**Work required**
Repeat word for word the opening stretch of the entries, from the first line through the line containing "mb.build('parking_ticket', PLATEW, hb, world=False)".

* Start *

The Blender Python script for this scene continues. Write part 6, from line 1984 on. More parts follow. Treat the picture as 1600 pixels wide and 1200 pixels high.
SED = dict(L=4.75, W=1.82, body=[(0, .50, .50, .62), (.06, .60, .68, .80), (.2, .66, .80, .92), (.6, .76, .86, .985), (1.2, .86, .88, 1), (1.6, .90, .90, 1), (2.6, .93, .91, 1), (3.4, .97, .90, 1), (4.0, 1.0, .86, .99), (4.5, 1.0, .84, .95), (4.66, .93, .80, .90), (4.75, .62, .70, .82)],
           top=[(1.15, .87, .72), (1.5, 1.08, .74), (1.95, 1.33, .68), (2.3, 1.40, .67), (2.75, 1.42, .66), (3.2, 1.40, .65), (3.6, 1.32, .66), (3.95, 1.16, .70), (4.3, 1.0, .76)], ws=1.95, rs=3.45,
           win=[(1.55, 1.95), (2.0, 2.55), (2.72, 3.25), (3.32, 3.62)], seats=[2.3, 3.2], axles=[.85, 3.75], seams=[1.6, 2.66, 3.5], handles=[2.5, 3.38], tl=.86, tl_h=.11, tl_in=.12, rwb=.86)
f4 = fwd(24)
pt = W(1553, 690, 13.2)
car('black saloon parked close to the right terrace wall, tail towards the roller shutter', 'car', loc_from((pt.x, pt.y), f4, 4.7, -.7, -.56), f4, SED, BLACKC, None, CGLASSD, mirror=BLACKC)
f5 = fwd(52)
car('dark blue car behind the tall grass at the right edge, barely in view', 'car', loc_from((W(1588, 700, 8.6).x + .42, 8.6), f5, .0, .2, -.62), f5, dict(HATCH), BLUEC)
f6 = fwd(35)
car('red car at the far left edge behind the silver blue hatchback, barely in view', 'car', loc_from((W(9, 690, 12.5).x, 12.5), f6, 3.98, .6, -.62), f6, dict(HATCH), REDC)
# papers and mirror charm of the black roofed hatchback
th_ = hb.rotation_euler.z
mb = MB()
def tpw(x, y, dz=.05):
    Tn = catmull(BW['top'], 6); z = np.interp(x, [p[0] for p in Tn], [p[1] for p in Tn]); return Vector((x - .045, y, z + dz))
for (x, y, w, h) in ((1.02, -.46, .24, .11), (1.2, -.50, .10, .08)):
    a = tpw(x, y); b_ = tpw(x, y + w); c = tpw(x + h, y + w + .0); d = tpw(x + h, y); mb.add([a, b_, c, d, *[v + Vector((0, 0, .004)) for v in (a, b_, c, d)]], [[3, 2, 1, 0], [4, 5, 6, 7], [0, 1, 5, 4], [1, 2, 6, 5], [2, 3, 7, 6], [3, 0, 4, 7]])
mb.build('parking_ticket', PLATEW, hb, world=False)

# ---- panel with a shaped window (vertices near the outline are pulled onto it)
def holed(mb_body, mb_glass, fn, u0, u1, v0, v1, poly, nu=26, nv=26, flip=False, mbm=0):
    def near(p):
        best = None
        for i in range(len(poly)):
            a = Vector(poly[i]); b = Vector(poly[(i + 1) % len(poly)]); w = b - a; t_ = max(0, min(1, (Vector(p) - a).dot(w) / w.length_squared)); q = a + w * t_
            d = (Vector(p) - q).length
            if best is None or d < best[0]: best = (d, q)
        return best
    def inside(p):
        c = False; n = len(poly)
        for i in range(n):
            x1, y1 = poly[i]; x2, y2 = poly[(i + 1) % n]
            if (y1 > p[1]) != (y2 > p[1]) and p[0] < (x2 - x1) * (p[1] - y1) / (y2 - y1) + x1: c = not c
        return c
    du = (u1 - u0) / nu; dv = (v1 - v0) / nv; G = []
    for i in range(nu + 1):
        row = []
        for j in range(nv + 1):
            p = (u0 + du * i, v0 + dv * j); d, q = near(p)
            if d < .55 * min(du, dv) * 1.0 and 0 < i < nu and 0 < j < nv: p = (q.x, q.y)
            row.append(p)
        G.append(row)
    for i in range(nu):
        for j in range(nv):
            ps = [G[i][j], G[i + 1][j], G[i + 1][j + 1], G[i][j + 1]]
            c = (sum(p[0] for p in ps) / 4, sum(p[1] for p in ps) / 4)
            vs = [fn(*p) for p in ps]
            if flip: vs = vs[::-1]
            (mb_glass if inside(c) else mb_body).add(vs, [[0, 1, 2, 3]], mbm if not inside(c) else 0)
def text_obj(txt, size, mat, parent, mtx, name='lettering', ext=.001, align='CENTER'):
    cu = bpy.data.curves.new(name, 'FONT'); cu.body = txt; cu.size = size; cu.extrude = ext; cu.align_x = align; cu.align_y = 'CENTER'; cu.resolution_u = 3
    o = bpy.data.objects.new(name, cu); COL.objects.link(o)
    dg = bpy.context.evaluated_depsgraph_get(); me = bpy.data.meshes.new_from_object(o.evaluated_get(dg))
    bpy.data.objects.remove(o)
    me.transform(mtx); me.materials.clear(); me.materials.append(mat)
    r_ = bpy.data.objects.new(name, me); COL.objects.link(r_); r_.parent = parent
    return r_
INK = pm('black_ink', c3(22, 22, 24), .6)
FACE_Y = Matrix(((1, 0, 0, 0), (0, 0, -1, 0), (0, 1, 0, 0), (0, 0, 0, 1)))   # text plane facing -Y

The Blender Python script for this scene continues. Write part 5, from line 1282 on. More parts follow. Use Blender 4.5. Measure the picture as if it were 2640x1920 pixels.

* End *

**Task result**
The Blender Python script for this scene continues. Write part 6, from line 1984 on. More parts follow. Treat the picture as 1600 pixels wide and 1200 pixels high.
SED = dict(L=4.75, W=1.82, body=[(0, .50, .50, .62), (.06, .60, .68, .80), (.2, .66, .80, .92), (.6, .76, .86, .985), (1.2, .86, .88, 1), (1.6, .90, .90, 1), (2.6, .93, .91, 1), (3.4, .97, .90, 1), (4.0, 1.0, .86, .99), (4.5, 1.0, .84, .95), (4.66, .93, .80, .90), (4.75, .62, .70, .82)],
           top=[(1.15, .87, .72), (1.5, 1.08, .74), (1.95, 1.33, .68), (2.3, 1.40, .67), (2.75, 1.42, .66), (3.2, 1.40, .65), (3.6, 1.32, .66), (3.95, 1.16, .70), (4.3, 1.0, .76)], ws=1.95, rs=3.45,
           win=[(1.55, 1.95), (2.0, 2.55), (2.72, 3.25), (3.32, 3.62)], seats=[2.3, 3.2], axles=[.85, 3.75], seams=[1.6, 2.66, 3.5], handles=[2.5, 3.38], tl=.86, tl_h=.11, tl_in=.12, rwb=.86)
f4 = fwd(24)
pt = W(1553, 690, 13.2)
car('black saloon parked close to the right terrace wall, tail towards the roller shutter', 'car', loc_from((pt.x, pt.y), f4, 4.7, -.7, -.56), f4, SED, BLACKC, None, CGLASSD, mirror=BLACKC)
f5 = fwd(52)
car('dark blue car behind the tall grass at the right edge, barely in view', 'car', loc_from((W(1588, 700, 8.6).x + .42, 8.6), f5, .0, .2, -.62), f5, dict(HATCH), BLUEC)
f6 = fwd(35)
car('red car at the far left edge behind the silver blue hatchback, barely in view', 'car', loc_from((W(9, 690, 12.5).x, 12.5), f6, 3.98, .6, -.62), f6, dict(HATCH), REDC)
# papers and mirror charm of the black roofed hatchback
th_ = hb.rotation_euler.z
mb = MB()
def tpw(x, y, dz=.05):
    Tn = catmull(BW['top'], 6); z = np.interp(x, [p[0] for p in Tn], [p[1] for p in Tn]); return Vector((x - .045, y, z + dz))
for (x, y, w, h) in ((1.02, -.46, .24, .11), (1.2, -.50, .10, .08)):
    a = tpw(x, y); b_ = tpw(x, y + w); c = tpw(x + h, y + w + .0); d = tpw(x + h, y); mb.add([a, b_, c, d, *[v + Vector((0, 0, .004)) for v in (a, b_, c, d)]], [[3, 2, 1, 0], [4, 5, 6, 7], [0, 1, 5, 4], [1, 2, 6, 5], [2, 3, 7, 6], [3, 0, 4, 7]])
mb.build('parking_ticket', PLATEW, hb, world=False)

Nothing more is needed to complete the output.